Migration of the Pee Dee River system inferred from ancestral paleochannels underlying the South Carolina Grand Strand and Long Bay inner shelf

Autor: Wayne E. Baldwin, Robert A. Morton, M. Scott Harris, Jane F. Denny, Michael P. Katuna, Paul T. Gayes, Thomas R. Putney, William C. Schwab, Neal W. Driscoll
Rok vydání: 2006
Předmět:
Zdroj: Geological Society of America Bulletin. 118:533-549
ISSN: 1943-2674
0016-7606
DOI: 10.1130/b25856.1
Popis: Several generations of the ancestral Pee Dee River system have been mapped beneath the South Carolina Grand Strand coastline and adjacent Long Bay inner shelf. Deep boreholes onshore and high-resolution seismic-reflection data offshore allow for reconstruction of these paleochannels, which formed during glacial lowstands, when the Pee Dee River system incised subaerially exposed coastal-plain and continental-shelf strata.
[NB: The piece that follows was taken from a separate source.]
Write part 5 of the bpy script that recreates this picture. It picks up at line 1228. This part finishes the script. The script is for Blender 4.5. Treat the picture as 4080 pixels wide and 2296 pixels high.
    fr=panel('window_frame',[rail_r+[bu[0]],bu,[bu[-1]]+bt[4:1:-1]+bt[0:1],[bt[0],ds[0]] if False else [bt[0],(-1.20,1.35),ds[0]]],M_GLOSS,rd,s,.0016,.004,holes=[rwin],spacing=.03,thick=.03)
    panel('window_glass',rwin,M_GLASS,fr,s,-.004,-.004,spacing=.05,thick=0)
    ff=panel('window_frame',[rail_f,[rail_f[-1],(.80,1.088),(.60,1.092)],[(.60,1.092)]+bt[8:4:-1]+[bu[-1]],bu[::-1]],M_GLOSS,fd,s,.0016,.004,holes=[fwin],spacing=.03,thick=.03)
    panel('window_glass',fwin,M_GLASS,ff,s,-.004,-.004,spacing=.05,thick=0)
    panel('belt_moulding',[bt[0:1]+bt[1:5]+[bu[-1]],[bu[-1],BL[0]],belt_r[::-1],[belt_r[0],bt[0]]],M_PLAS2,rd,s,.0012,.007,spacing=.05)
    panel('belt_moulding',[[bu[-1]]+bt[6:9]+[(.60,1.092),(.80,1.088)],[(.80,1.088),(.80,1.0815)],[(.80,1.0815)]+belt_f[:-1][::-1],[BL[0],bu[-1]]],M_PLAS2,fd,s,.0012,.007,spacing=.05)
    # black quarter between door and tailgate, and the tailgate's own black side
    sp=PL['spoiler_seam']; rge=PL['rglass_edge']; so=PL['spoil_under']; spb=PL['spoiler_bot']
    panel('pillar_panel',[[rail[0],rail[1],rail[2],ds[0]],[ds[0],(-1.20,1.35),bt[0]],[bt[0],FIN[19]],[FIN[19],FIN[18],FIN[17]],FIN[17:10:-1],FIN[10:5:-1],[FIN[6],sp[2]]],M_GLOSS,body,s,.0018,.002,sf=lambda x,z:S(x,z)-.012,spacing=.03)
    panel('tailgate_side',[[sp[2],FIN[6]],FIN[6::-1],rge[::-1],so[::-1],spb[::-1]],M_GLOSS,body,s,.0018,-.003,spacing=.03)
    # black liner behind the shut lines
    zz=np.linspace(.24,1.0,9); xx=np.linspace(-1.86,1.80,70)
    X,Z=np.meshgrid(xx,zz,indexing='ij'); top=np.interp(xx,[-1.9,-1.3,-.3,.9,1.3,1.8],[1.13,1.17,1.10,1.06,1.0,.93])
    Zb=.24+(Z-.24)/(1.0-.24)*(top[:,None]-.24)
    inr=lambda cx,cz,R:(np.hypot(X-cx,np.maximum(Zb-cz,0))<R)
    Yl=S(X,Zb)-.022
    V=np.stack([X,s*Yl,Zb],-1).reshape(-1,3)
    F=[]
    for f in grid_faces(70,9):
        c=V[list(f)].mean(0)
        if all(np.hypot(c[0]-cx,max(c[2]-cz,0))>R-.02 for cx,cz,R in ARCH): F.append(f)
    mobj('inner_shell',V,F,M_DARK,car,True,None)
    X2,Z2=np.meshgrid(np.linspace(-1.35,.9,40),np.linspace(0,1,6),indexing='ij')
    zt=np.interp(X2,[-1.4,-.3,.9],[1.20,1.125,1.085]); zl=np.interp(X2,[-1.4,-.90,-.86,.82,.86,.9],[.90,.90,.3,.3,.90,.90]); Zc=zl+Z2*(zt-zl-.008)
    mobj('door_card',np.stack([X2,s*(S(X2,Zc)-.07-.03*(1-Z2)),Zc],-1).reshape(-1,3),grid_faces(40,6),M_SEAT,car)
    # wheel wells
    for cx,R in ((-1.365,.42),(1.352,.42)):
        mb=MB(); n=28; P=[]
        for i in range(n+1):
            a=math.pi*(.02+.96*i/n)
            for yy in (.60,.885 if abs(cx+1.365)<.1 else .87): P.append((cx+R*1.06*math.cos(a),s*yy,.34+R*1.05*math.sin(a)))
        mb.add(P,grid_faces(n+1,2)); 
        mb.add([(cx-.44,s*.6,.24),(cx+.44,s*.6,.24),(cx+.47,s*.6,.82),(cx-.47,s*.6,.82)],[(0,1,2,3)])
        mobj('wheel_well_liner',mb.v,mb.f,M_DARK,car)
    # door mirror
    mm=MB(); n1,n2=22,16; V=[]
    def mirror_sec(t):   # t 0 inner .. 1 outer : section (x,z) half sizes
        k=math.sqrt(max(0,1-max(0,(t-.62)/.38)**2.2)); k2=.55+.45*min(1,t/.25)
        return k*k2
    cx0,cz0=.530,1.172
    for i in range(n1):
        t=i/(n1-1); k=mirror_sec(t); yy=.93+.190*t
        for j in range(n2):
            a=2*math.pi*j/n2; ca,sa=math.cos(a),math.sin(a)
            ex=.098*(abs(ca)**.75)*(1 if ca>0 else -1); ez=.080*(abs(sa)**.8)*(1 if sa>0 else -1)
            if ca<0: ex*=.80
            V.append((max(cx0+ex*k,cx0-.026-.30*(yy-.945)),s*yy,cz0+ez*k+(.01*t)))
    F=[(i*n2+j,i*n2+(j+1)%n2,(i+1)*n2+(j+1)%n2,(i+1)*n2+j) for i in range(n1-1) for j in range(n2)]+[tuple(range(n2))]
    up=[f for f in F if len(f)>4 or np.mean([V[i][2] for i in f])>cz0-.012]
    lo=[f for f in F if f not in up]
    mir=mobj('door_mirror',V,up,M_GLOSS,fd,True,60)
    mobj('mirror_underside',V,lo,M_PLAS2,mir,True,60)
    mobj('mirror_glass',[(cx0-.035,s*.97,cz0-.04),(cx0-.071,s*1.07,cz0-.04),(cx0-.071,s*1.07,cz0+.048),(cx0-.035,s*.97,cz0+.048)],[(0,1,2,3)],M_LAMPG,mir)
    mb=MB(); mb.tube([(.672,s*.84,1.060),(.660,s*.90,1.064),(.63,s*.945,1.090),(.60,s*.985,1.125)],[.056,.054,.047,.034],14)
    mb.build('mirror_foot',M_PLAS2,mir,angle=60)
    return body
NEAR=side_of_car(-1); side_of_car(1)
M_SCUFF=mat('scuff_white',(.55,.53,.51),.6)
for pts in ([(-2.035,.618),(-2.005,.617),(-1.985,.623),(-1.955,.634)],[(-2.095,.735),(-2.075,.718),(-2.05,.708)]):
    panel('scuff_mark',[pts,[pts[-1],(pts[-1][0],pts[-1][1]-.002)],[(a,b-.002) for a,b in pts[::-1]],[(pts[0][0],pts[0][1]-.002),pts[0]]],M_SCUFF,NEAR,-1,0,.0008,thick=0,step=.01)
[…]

Paleochannel groups, representing different generations of the system, decrease in age to the southwest, where the modern Pee Dee River merges with several coastal-plain tributaries at Winyah Bay, the southern terminus of Long Bay. Positions of the successive generational groups record a regional, southwestward migration of the river system that may have initiated during the late Pliocene. The migration was primarily driven by barrier-island deposition, resulting from the interaction of fluvial and shoreline processes during eustatic highstands. Structurally driven, subsurface paleotopography associated with the Mid-Carolina Platform High has also indirectly assisted in forcing this migration. These results provide a better understanding of the evolution of the region and help explain the lack of mobile sediment on the Long Bay inner shelf. Migration of the river system caused a profound change in sediment supply during the late Pleistocene. The abundant fluvial source that once fed sand-rich barrier islands was cut off and replaced with a limited source, supplied by erosion and reworking of former coastal deposits exposed at the shore and on the inner shelf.